Elastohydrodynamic lubrication of circular contacts at pure squeeze motion with micropolar lubricants

• Published in: Industrial lubrication and tribology Vol. 68; no. 6; pp. 640 - 646
• Main Authors: Chu, Li Ming, Lin, Jaw-Ren, Chang, Yuh-Ping, Wu, Chung-Chun
• Format: Journal Article
• Language: English
• Published: Bradford Emerald Group Publishing Limited 12.09.2016
• Subjects: Boundary conditions; Circularity; Computational fluid dynamics; Computer simulation; Conflicts of interest; Deformation; Design modifications; Elastic deformation; Elasticity; Elastohydrodynamic lubrication; Film thickness; Finite difference method; Fluids; Iterative methods; Journal bearings; Load; Lubricants; Lubricants & lubrication; Lubrication; Mathematical models; Micropolar fluids; Newtonian fluids; Numerical methods; Polar coordinates; Pressure distribution; Reynolds equation; Rheological properties; Rheology; Theory; Velocity; Viscosity; Lubrication; Tribology; Elastohydrodynamic lubrication; Micropolar lubricants
• ISSN: 0036-8792; 1758-5775
• DOI: 10.1108/ILT-10-2015-0139

Purpose This paper aims to explore pure squeeze elastohydrodynamic lubrication (EHL) motion of circular contacts with micropolar lubricants under constant load.

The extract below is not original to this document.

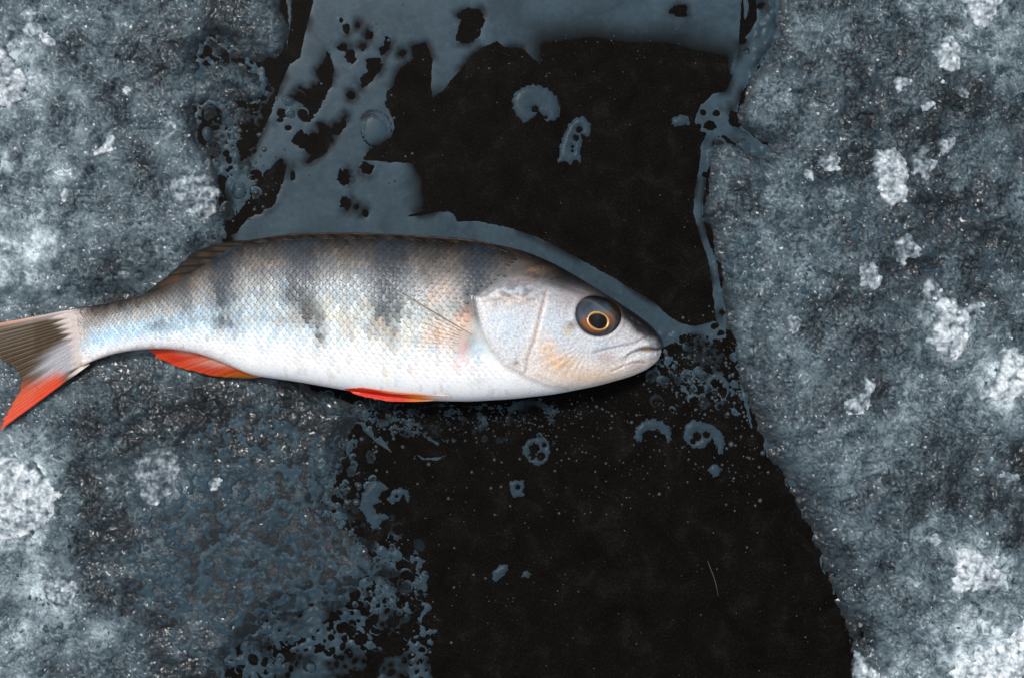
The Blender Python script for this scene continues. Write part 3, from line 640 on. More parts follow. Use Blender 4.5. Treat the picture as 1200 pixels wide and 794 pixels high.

The proposed model can reasonably calculate the pressure distributions, film thicknesses and normal squeeze velocities during the pure squeeze process. Design/methodology/approach The transient modified Reynolds equation is derived in polar coordinates using micropolar fluids theory. The finite difference method and the Gauss–Seidel iteration method are used to solve the transient modified Reynolds equation, the elasticity deformation equation, load balance equation and lubricant rheology equations simultaneously. Findings The simulation results reveal that the effect of the micropolar lubricant is equivalent to enhancing the lubricant viscosity. As the film thickness is enlarged, the central pressure and film thickness for micropolar lubricants are larger than those of Newtonian fluids under the same load in the elastic deformation stage. The greater the coupling parameter (N), the greater the maximum central pressure. However, the smaller the characteristic length (L), the greater the maximum central pressure. The time needed to achieve maximum central pressure increases with increasing N and L. Originality/value A numerical method for general applications was developed to investigate the effects of the micropolar lubricants at pure squeeze EHL motion of circular contacts under constant load.